Rodamos —quiero decir, caminamos— hacia la Plaza Mayor y luego a la Puerta del Sol.
—Miguel, tú me disculpas, pero hay que tomarse unas fotos junto al oso —declaro, señalando la famosa escultura.
—¿Para qué? —protesta mi amigo, con una sonrisa entre divertida y resignada.
—¡Oh! El que no se toma una foto con el oso no ha venido a Madrid. Vamos, posen —les animo, capturando el momento. La media sonrisa de Miguel se convierte en un poema que luego le envío a Soraida por WhatsApp.
De la Puerta del Sol a la Puerta de Alcalá y, finalmente, al Parque del Retiro. Mis alpargatas parecen casi arrastrarme hasta el pabellón dominicano, donde una multitud se agolpa alrededor de un carrito de yun-yun. Todos quieren probar la dulce bebida de colores vibrantes, pero yo, generosa, regalo el mío a uno de los editores dominicanos. Mientras él disfruta del sabor, yo me siento saciada después de esos churros con chocolate.
Soraida y Miguel se despiden para irse a descansar, pero yo siento que no sería justo dejar dormir a Madrid sin disfrutar unas cañas esa noche. Después de dar varias vueltas con el editor de yun-yun y comprar varios libros, insisto en que tomemos un café que disipe el sueño causado por el jet lag. Nos sentamos en uno de los puestos de comida en la entrada de la feria. Aunque no es un cortadito del Versailles de Miami, el café se deja beber y, lo más importante, abre mis ojos y mi alma a la noche madrileña.
Miguel, Soraida y Frank B. habían quedado en juntarse conmigo esa noche, pero como no aparecen ni en los centros espiritistas, le toca a uno de los editores que conocí en la feria irse de cañas conmigo y aguantar mi habitual ametralladora de preguntas sobre literatura. Cambio el tinto de verano por cervezas y tapas. En Cien Montaditos, aprovecho un periódico guardado en mi bolsa de libros para arroparme las piernas del fresco nocturno. Terminamos el recorrido en un bar donde el bartender, amable y conversador, me carga el celular mientras me cuenta sobre las diversas bebidas que ha aprendido a preparar gracias a su oficio.

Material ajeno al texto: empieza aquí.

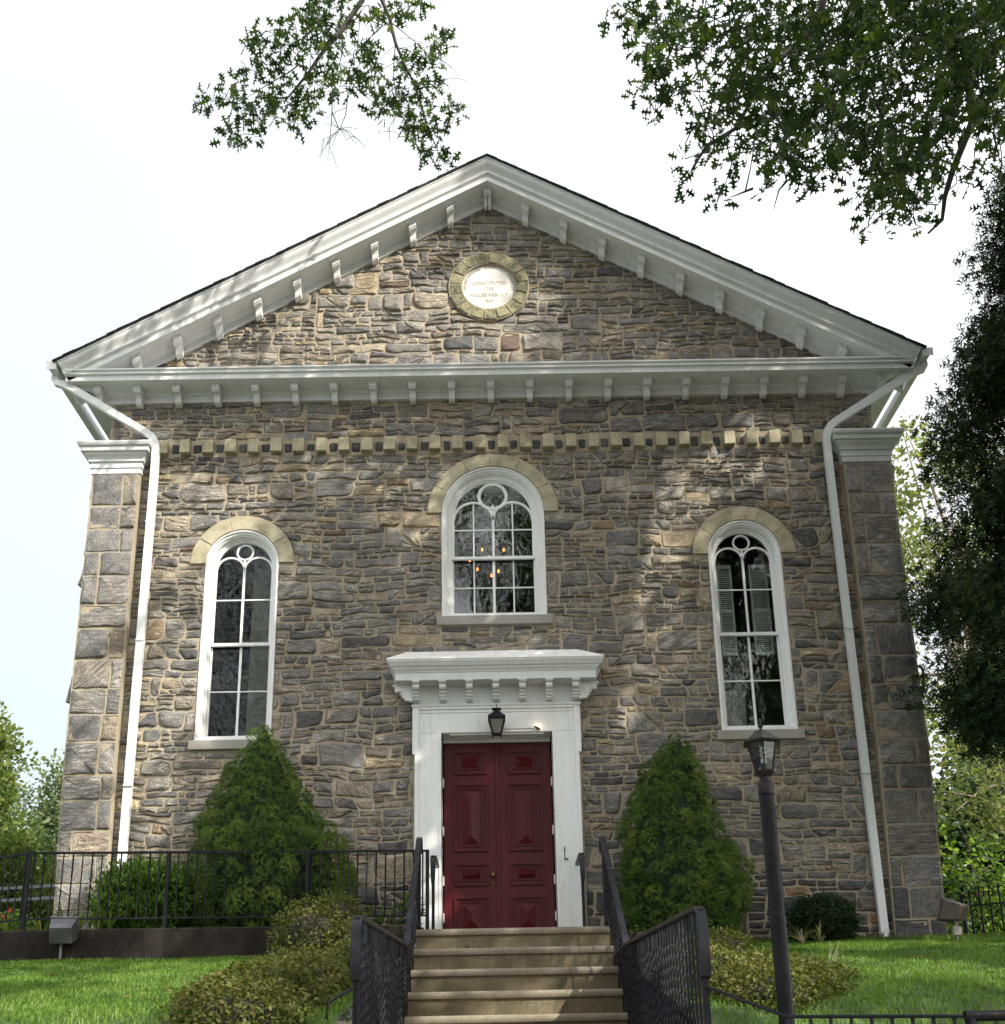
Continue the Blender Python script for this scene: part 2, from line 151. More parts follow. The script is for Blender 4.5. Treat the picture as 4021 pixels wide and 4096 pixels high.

Al salir, alguien nos hace señas para que miremos hacia atrás. Al voltearnos, vemos a nuestro amigo del bar corriendo hacia nosotros con la bolsa de libros que dejé olvidada en la barra, junto a mi cámara. ¡Cada vez amo más a Madrid!
Con mi cartera, mi cámara y mi bolsa de libros a cuestas, me despido del editor, al que casi no le pregunté nada porque él hablaba más que yo, aunque no recuerdo absolutamente nada de lo que me conteo, quizás por el sueño que me invadió.
La conductora de mi Uber es de Barcelona y llegó a Madrid hace ocho meses, esperando que “la situación de esa empresa de transporte mejore” y se haga realidad su sueño de regresar junto a su esposo enfermo que permanece allá. Mientras tanto, toma el turno de la madrugada, ya que le resulta más fácil aprenderse las calles y hacer las rutas cuando hay poco tráfico. Le deseo una pronta vuelta a Barcelona, una ciudad que me espera en unos días, y subo a mi habitación, donde transfiero a la computadora todo el material que he recopilado en mi cámara.
Al desvestirme, noto que uno de mis aretes se ha extraviado. Triste, abro la ventana y veo a un par de jóvenes caminando agarrados de la mano bajo la luna. Pienso en la taxista de Barcelona. Ojalá encuentre mi otro arete.